Badai sempat menghambat proses pendakian. Melalui rute Desa Doropeti, diperlukan waktu kurang lebih 20 jam bagi para pendaki untuk mencapai bibir kaldera. Trek landai hingga terjal dengan kemiringan mencapai 45 derajat menjadi menu utama pendakian. Sepanjang perjalanan, para pendaki hanya dihibur dengan suara alam dan bunga anggrek hutan dengan warna-warna indahnya. Di beberapa titik menjelang puncak, terlihat pemandangan menakjubkan terdiri atas hamparan padang rumput hingga laut lepas di kejauhan.

Ada semacam candu yang menarik pendaki untuk kembali mengunjungi kaldera Tambora.
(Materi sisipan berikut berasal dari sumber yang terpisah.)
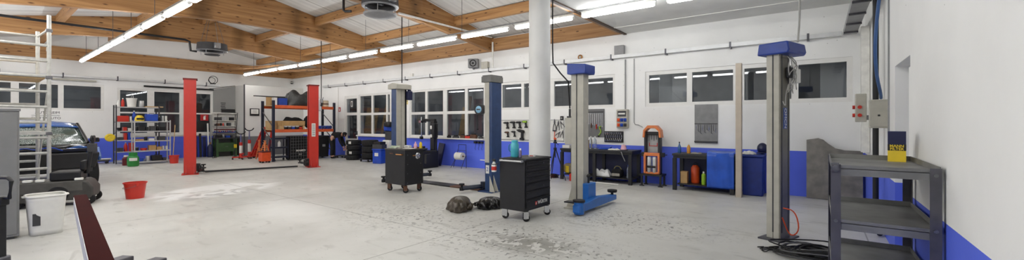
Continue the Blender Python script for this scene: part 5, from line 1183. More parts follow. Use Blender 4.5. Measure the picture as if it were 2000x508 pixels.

Di ceruk dalam tersebut, terdapat gunung api kecil yang dinamai Doro Afi Toi, pusat aktivitas gunung berapi itu saat ini. Bersanding di sisinya adalah sebuah danau kecil. Berdasarkan pengalaman dan iklim, waktu terbaik untuk mendaki gunung ini adalah antara Juli hingga September.
Diubahnya status Gunung Tambora sebagai taman nasional memang sudah seharusnya. Selain sejarahnya yang dahsyat, potensi wisatanya pun cukup menarik. Selain aktivitas pendakian, turis juga bisa mengunjungi wisata air terjun di daerah Kawinda Toi, perkebunan Kopi Tambora di sekitar Desa Pancasila, serta penemuan peninggalan arkeologi sisa peradaban yang musnah akibat letusan. Pada April 2015 mendatang, tepat pada perayaan dua abad meletusnya Gunung Tambora, Sang Bomber siap menarik perhatian dunia dengan sejuta pesonanya.